El Concierto barroco que descubrí era un libro de pequeñas dimensiones y una sugerente cubierta. Un gondolero impulsa su nave. La góndola, en lo alto de una partitura, surca los canales de un pentagrama. Lo abrí como quien se sienta en una butaca de una sala de conciertos, aunque el sol era mi lámpara y mi asiento un bloque de cemento en la azotea de casa. Lo barroco se volvió real maravilloso. La exuberancia del lenguaje en contrapuntos allegros, allegros ma non troppo y vivaces, me llevaron de México a La Habana, de Cuba a España hasta recalar en Venecia. En constantes subidas a las nubes voluptuosas, a las historias de fusión del indigenismo, la cultura africana y el tintineo armónico de la música barroca. Un criollo mexicano, un liberto que proclama su origen cultural africano y Vivaldi que, entusiasmado con el barroco que llega de América, compone su ópera Montezuma. Una novela corta, que no alcanza las cien páginas, de una gran intensidad estilística, de lenguaje, de juego entre las palabras y sus ritmos. Bajo la batuta de la pluma estilográfica de Carpentier y el constante son de Vivaldi. Contrapuntos musicales, históricos, de metáforas y símiles que juegan a hacernos sentir el barroco más allá de una acepción para volverlo un sentimiento, un conjunto de emociones que prescinden de la dictadura del tiempo. En este “concierto” de Carpentier se dan cita Handel, Scarlatti, incluso referencias a Berlioz o Stravinsky. Una delicatessen que no se detiene en el siglo de las luces. Por el contrario, el barroco se funde con el jazz en el siglo XX.

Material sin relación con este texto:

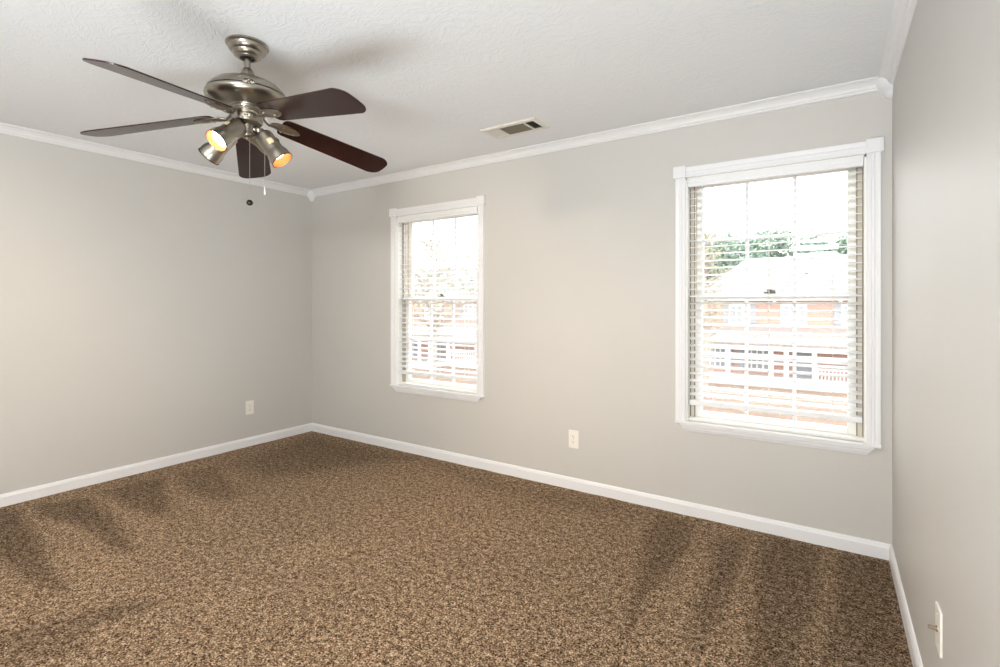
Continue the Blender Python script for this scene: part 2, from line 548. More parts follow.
# baseboards
BB = [(0, -0.01), (0.014, -0.01), (0.014, 0.060), (0.011, 0.066), (0.010, 0.072), (0.005, 0.079), (0, 0.080)]
tag(MB().sweep(BB, (XL, YF, 0), (XL, YB, 0), (1, 0, 0), 1, 1).build('baseboard_left', M['trim']), 'white baseboard under the left wall', 'baseboard', kind='structure')
tag(MB().sweep(BB, (XL, YB, 0), (XR, YB, 0), (0, -1, 0), 1, 1).build('baseboard_back', M['trim']), 'white baseboard under the window wall', 'baseboard', kind='structure')
tag(MB().sweep(BB, (XR, YB, 0), (XR, YF, 0), (-1, 0, 0), 1, 1).build('baseboard_right', M['trim']), 'white baseboard under the right wall', 'baseboard', kind='structure')
tag(MB().sweep(BB, (XR, YF, 0), (XL, YF, 0), (0, 1, 0), 1, 1).build('baseboard_front', M['trim']), 'white baseboard behind the camera', 'baseboard', kind='structure')
# crown moulding
CR = [(0, 0), (0.058, 0), (0.060, -0.006), (0.055, -0.010), (0.050, -0.011), (0.040, -0.017), (0.027, -0.030), (0.020, -0.043),
      (0.014, -0.046), (0.013, -0.051), (0.008, -0.056), (0, -0.058)]
tag(MB().sweep(CR, (XL, YF, H), (XL, YB, H), (1, 0, 0), 1, 1).build('trim_1', M['crown']), 'white crown moulding above the left wall', 'crown moulding', kind='structure')
tag(MB().sweep(CR, (XL, YB, H), (XR, YB, H), (0, -1, 0), 1, 1).build('trim_2', M['crown']), 'white crown moulding above the window wall', 'crown moulding', kind='structure')
tag(MB().sweep(CR, (XR, YB, H), (XR, YF, H), (-1, 0, 0), 1, 1).build('trim_3', M['crown']), 'white crown moulding above the right wall', 'crown moulding', kind='structure')
tag(MB().sweep(CR, (XR, YF, H), (XL, YF, H), (0, 1, 0), 1, 1).build('trim_4', M['crown']), 'white crown moulding behind the camera', 'crown moulding', kind='structure')
# corner blocks of the crown: a quarter-round scroll that steps down to the wall corner
def corner_block(x, y, sx, sy, name, label):
    prof = [(0.078, 0.0), (0.078, -0.014), (0.072, -0.034), (0.058, -0.056), (0.044, -0.070), (0.036, -0.078), (0.034, -0.088), (0.022, -0.100), (0.0, -0.106)]
    m = MB()
    nseg = 8
    rings = []
    for r, z in prof:
        ring = [m.bm.verts.new((x, y, H + z))]
        if r > 1e-6:
            ring += [m.bm.verts.new((x + sx * r * cos(a * pi / 2 / nseg), y + sy * r * sin(a * pi / 2 / nseg), H + z)) for a in range(nseg + 1)]
        rings.append(ring)
    for A, B in zip(rings, rings[1:]):
        for k in range(len(A)):
            j = (k + 1) % len(A)
            if len(B) == 1:
                if k and j: m.bm.faces.new((A[k], A[j], B[0]))
            else:
                m.bm.faces.new((A[k], A[j], B[j], B[k]))
    m.bm.faces.new(rings[0])
    bmesh.ops.recalc_face_normals(m.bm, faces=list(m.bm.faces))
    tag(m.build(name, M['trim'], smooth=True), label, 'corner block', kind='structure')
corner_block(XL, YB, 1, -1, 'trim_5', 'white crown corner block in the corner left of the windows')
corner_block(XR, YB, -1, -1, 'trim_6', 'white crown corner block above the right window')

# ------------------------------------------------------------------ windows
def window(xc, name, label):
    root = empty(name, (xc, YB, WZ0))
    tag(root, label, 'window', kind='structure')
    z = lambda a: a - WZ0       # local heights
    def part(m, pname, mat, parent=root, smooth=False):
        o = m.build(pname, mat, parent, smooth)
        return o
    # side casings with reeded faces
    for s in (-1, 1):
        prof = [(0.449, 0.0), (0.449, -0.013), (0.457, -0.016), (0.467, -0.016), (0.470, -0.013), (0.473, -0.016), (0.481, -0.016), (0.484, -0.013), (0.487, -0.016),
                (0.497, -0.018), (0.507, -0.018), (0.507, 0.0)]
        part(MB().prism([(s * a, b) for a, b in prof], z(0.575), z(2.070)), 'side_casing', M['trim'])
    hp = [(0, 0), (0.018, 0), (0.018, 0.010), (0.015, 0.013), (0.017, 0.017), (0.017, 0.030), (0.014, 0.033), (0.017, 0.037), (0.018, 0.050), (0.018, 0.062), (0, 0.062)]
    part(MB().sweep(hp, (-0.447, 0, z(2.070)), (0.447, 0, z(2.070)), (0, -1, 0)), 'head_casing', M['trim'])
    for s in (-1, 1):
        m = MB().box(min(s * 0.446, s * 0.520), max(s * 0.446, s * 0.520), -0.026, 0.0, z(2.070), z(2.142), bevel=0.003)
        m.box(s * 0.483 - 0.026, s * 0.483 + 0.026, -0.028, -0.025, z(2.080), z(2.132), 0.0012)
        part(m, 'corner_block', M['trim'])
    # stool and mitred apron
    part(MB().box(-0.509, 0.509, -0.031, 0.012, z(0.563), z(0.578), bevel=0.003), 'stool', M['trim'])
    ap = [(0.0, 0.0), (0.024, 0.0), (0.023, -0.012), (0.019, -0.018), (0.017, -0.030), (0.012, -0.036), (0.009, -0.046), (0.0, -0.048)]
    m = MB()
    A = []; B = []
    for o_, u in ap:
        k = 0.484 + u * 0.75
        A.append(m.bm.verts.new((-k, -o_, z(0.563) + u))); B.append(m.bm.verts.new((k, -o_, z(0.563) + u)))
    for i in range(len(ap)):
        j = (i + 1) % len(ap)
        m.bm.faces.new((A[i], A[j], B[j], B[i]))
    m.bm.faces.new(A[::-1]); m.bm.faces.new(B)
    bmesh.ops.recalc_face_normals(m.bm, faces=list(m.bm.faces))
    part(m, 'apron', M['trim'])
    # jamb lining
    m = MB()
    t = 0.010
    for s in (-1, 1):
        a, b = sorted((s * 0.449, s * (0.449 - t)))
        m.box(a, b, 0.0, WT, 0, z(WZ1))
    m.box(-0.449, 0.449, 0.0, WT, z(WZ1) - t, z(WZ1))
    m.box(-0.449 + t, 0.449 - t, 0.012, WT, 0, 0.016)
    part(m, 'jamb', M['vinyl'])
    # balance tracks beside the sashes, with dark weatherstrip grooves
    for s in (-1, 1):
        m = MB()
        a, b = sorted((s * 0.439, s * 0.409))
        m.box(a, b, 0.066, 0.150, 0.016, z(WZ1) - t)
        tr = part(m, 'sash_track', M['track'])
        g = MB()
        for c in (0.4365, 0.411):
            a, b = sorted((s * (c - 0.0018), s * (c + 0.0018)))
            g.box(a, b, 0.0625, 0.0665, 0.016, z(WZ1) - t)
        part(g, 'weatherstrip', M['track_dark'], tr)
    # sashes: (y0, y1, bottom, top, rails)
    def sash(pname, y0, y1, zb, zt, rb, rt, inner):
        st = 0.038
        w = 0.409
        m = MB()
        m.box(-w, -w + st, y0, y1, zb, zt, 0.003).box(w - st, w, y0, y1, zb, zt, 0.003)
        m.box(-w + st, w - st, y0, y1, zb, zb + rb, 0.003).box(-w + st, w - st, y0, y1, zt - rt, zt, 0.003)
        f = part(m, pname, M['vinyl'])
        gx0, gx1, gz0, gz1 = -w + st, w - st, zb + rb, zt - rt
        g = MB()
        for k in (1, 2):
            xx = gx0 + (gx1 - gx0) * k / 3
            g.box(xx - 0.009, xx + 0.009, y0 + 0.006, y1 - 0.006, gz0, gz1)
        zz = (gz0 + gz1) / 2
        third = (gx1 - gx0) / 3
        for k in range(3):
            g.box(gx0 + third * k + (0.009 if k else 0), gx0 + third * (k + 1) - (0.009 if k < 2 else 0), y0 + 0.006, y1 - 0.006, zz - 0.009, zz + 0.009)
        part(g, 'muntin_grid', M['trim'], f)
        part(MB().box(gx0, gx1, (y0 + y1) / 2 - 0.002, (y0 + y1) / 2 + 0.002, gz0, gz1), 'pane', M['glass'], f)
        return f
    sash('upper_sash', 0.110, 0.142, z(1.325), z(2.058), 0.036, 0.036, False)
    lo = sash('lower_sash', 0.072, 0.104, z(0.594), z(1.356), 0.036, 0.036, True)
    m = MB().box(-0.03, 0.03, 0.070, 0.098, z(1.356), z(1.364), 0.002).lathe([(0, 0.018), (0.012, 0.016), (0.014, 0)], 16, Matrix.Translation((0, 0.084, z(1.363))))
    m.box(-0.004, 0.028, 0.072, 0.080, z(1.364), z(1.374), 0.002)
    part(m, 'sash_lock', M['track_dark'], lo)
    return root
window(-2.77, 'window_1', 'white double-hung window near the room corner, left of the wider-looking one')
window(-0.296, 'window_2', 'white double-hung window beside the right wall')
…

América Latina en la exuberancia de sus retablos, de su naturaleza, de sus ríos salvajes, de sus mares agitados y cordilleras que rozan cielos arrebolados o bulbosos, de sus pueblos
originarios, de sus invasiones, matanzas, esclavos, indígenas y criollos. Exuberancia que se prolonga en la riqueza de una cultura múltiple y fecunda. Y no es casual que barroco y jazz suenen en este concierto que nos sumerge en lo más profundo de nuestra sensibilidad.

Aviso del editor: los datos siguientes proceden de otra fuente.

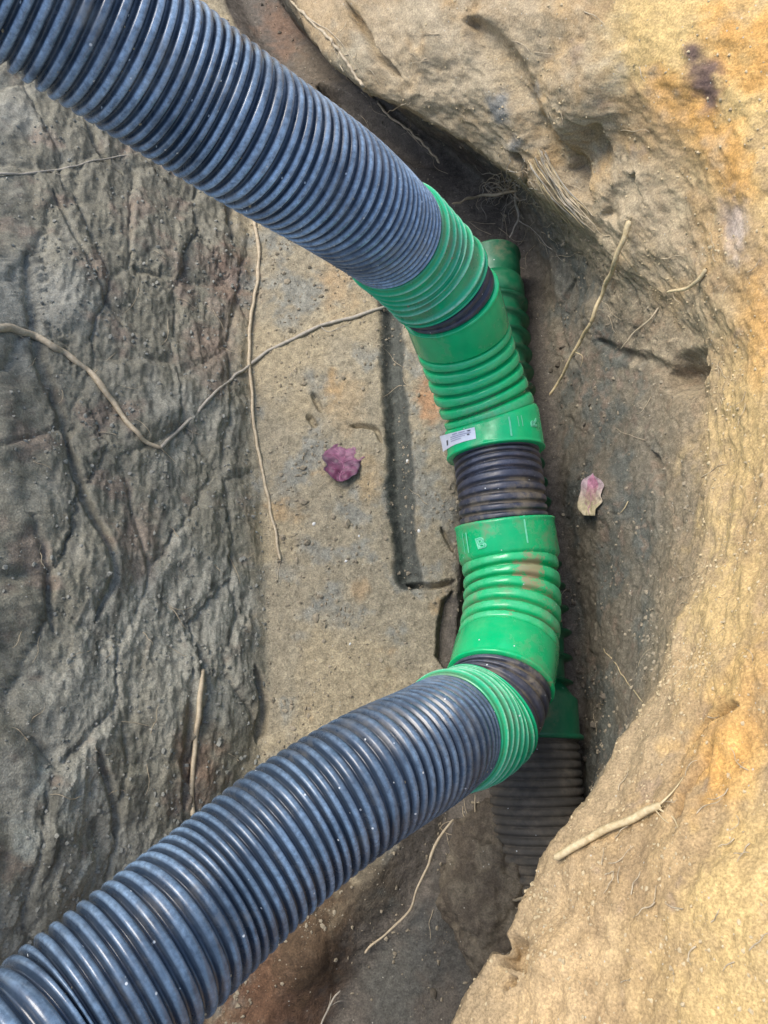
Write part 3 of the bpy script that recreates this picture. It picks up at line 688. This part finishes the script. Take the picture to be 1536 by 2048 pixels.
# ------------------------------------------------------------------ roots
random.seed(5)
def root_tube(name, pts, r0, r1, mat, parent=None, seg=8, knots=.25, bend=.004, sub=7):
    pp = catmull(pts, sub); nn = len(pp); LL = float(np.linalg.norm(np.diff(pp, axis=0), axis=1).sum())
    if bend:
        ph = random.random() * 100
        for k in range(3):
            q = np.stack([np.linspace(0, LL / .06, nn), np.full(nn, ph + k * 9.7), np.zeros(nn)], 1)
            pp[:, k] += perlin(q) * bend * 1.6
    t = np.gradient(pp, axis=0); t /= np.linalg.norm(t, axis=1)[:, None] + 1e-9
    a = np.cross(t, [0.3, .2, 1.0]); a /= np.linalg.norm(a, axis=1)[:, None] + 1e-9; b = np.cross(t, a)
    x = np.linspace(0, 1, nn); q = np.stack([x * LL / .05, np.full(nn, random.random() * 50), np.zeros(nn)], 1)
    rad = 1.15 * (r0 + (r1 - r0) * x) * (1 + knots * perlin(q) * 1.6)
    rad[-1] *= .3; rad[0] *= .45; th = np.linspace(0, 2 * np.pi, seg, endpoint=False)
    V = pp[:, None, :] + rad[:, None, None] * (np.cos(th)[None, :, None] * a[:, None] + np.sin(th)[None, :, None] * b[:, None])
    return grid_obj(name, V, mat, parent, closed=True), pp, rad
def dense(px, step=40):
    px = [tuple(q) + (0.0,) if len(q) == 2 else tuple(q) for q in px]; out = []
    for a, b in zip(px[:-1], px[1:]):
        k = max(1, int(math.hypot(b[0] - a[0], b[1] - a[1]) / step))
        for i in range(k):
            t = i / k; out.append(tuple(a[j] * (1 - t) + b[j] * t for j in range(len(a))))
    out.append(px[-1]); return out
def on_ground(px, r):
    """picture points (u, v[, lift]) laid on the earth, lift metres proud of it"""
    return [hit(q[0], q[1], (q[2] if len(q) > 2 else 0) + r * .9)[0] for q in dense(px, 22)]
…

El jazz suena en El perseguidor (1959) del escritor argentino Julio Cortázar (1914-1984). El saxofonista Johnny Carter “persigue” un tiempo inalcanzable que está por encima del que se mide por los granos de arena o las agujas de un reloj. Personaje que homenajea y recrea al músico de Kansas, Charlie “Bird” Parker (1920-1955). Johnny lleva una vida desarmonizada en París. Arruinado por las adicciones, el consumo de drogas y el alcohol. Solo a través del jazz encuentra ese resquicio de luz que le da aliento para perseguir otro mundo. El narrador de este cuento es Bruno Testa, un crítico de jazz y biógrafo de Carter al que intenta proteger pero que no consigue salvar. Solo el éxito del libro que narra la historia del saxofonista logra trascender aunque su vida ya se haya quedado sin tiempo.
No dejan de escucharse, mientras pasamos las páginas del cuento de Cortázar, los solos de Parker que darían paso, junto con otros músicos, a ese estilo de jazz que surgió en los años cuarenta, el Bebop. Nuestra mirada recorre los renglones, salta, se aviva, se entristece, se emociona, se mueve al ritmo vibrante de una melodía de jazz que la escritura interpreta en la larga noche de Johnny Carter.
Un tiempo para volver a ver Bird de Clint Eastwood, después de leer El perseguidor y escuchar a Charlie Parker.
Un verano para sentir Concierto Barroco de Alejo Carpentier, escuchar la ópera Montezuma de Antonio Vivaldi y disfrutar la película francesa de Jean-Louis Guillermou, Vivaldi, un príncipe en Venecia (Antonio Vivaldi, un prince à Venice.